A November report to G20 leaders by the OTC Derivatives Regulators Group (ODRG), comprising principals of the major over-the-counter derivatives regulators, acknowledges those differences but views the overall process from the perspective of a glass half full.
Called “Report of the OTC Derivatives Regulators Group to G20 Leaders on Cross-Border Implementation Issues,” the report “seeks to tilt the narrative a bit,” said Luke Zubrod, director of risk and regulatory advisory at Chatham Financial.
Mr. Zubrod acknowledged that it’s unlikely the current conflict between the U.S and EC will be resolved until the regulators recognize each other’s regulatory regimes in areas such a clearing. Nevertheless, the report identifies several areas of agreement where progress has been made.
A year ago the ODRG introduced G20 leaders to a set of understandings reached by the ODRG principals on cross-border issues related to cross-border derivatives reforms, seeking to resolve remaining conflicts. The current report identifies cross-border issues the ODRG has addressed or plans to address. For example, the report notes discussions the ODRG has had about how to treat guaranteed affiliates and the related issues it has identified, and proceeds to describe the different approaches it’s considering.
The report similarly addresses the issues of organized trading deference. It then provides and update progress on four areas in which ODRG members had previously reached understandings, but which remained ongoing in terms of implementation: equivalence and substituted compliance; clearing determinations; risk mitigation techniques for non-centrally cleared derivative transactions; and data in trade repositories and barriers to reporting to trade repositories.
Equivalence and substituted compliance, the issue at the crux of the conflict between the EC and US, is covered at length by the report, which notes “significant bilateral progress between jurisdictions on substituted compliance and equivalence assessments.” That includes recently adopted determinations by the EC for Australia, Hong Kong, Singapore and Japan with respect to central counterparty requirements. Additionally, it says, the EC is now reviewing eight other jurisdictions, and the report notes several other bilateral agreements.
“The report increases the nuance and the understanding and character of what cross-border negotiations are resulting in and how governments are collaborating and working toward agreements,” Mr. Zubrod said. “What they’re saying is that recognizing each other’s clearing houses isn’t the only game in town. Even while some of these bigger negotiations are happening, there’s still cooperation on other matters.”
Timothy Massad started as CFTC Chairman in June, replacing Gary Gensler who had strongly advocated for tough swap related rules. Massad appeared to support greater cross-border cooperation in terms of reaching agreements on issues such as substitutive compliance, where non-US market participants needn’t comply with US rules when appropriate and instead comply with rules in their own jurisdiction.
Nevertheless, negotiations between US and EC regulators to recognize each other’s clearing rules as equivalent have been held up for months and have yet to reach a breakthrough.

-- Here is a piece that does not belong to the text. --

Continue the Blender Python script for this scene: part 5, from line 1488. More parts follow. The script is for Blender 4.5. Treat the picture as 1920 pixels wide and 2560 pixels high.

“Even though the EC has approved other jurisdictions, it has held up approval of US clearing houses, because it’s trying to get the US to recognize Europe’s clearinghouses,” Mr. Zubrod said.
He added that the report highlights just how “extraordinarily complicated” the area of cross-border negotiations is. Regulators are not just looking at each other’s rule regimes to determine whether they’re comparable, but assessing the comparability at the granular rule level, and across multiple jurisdictions.
To some degree, US regulators using this a stick to push other jurisdictions to adopt sufficiently stringent rules. In the meantime, market participants, including corporates, must consider their locations and their banks’ to determine just which rules to follow.
“Corporates must ask themselves whether they have to carry out any requirements duplicatively in multiple jurisdictions, because there’s not yet recognition of rules being equivalent,” Mr. Zubrod said.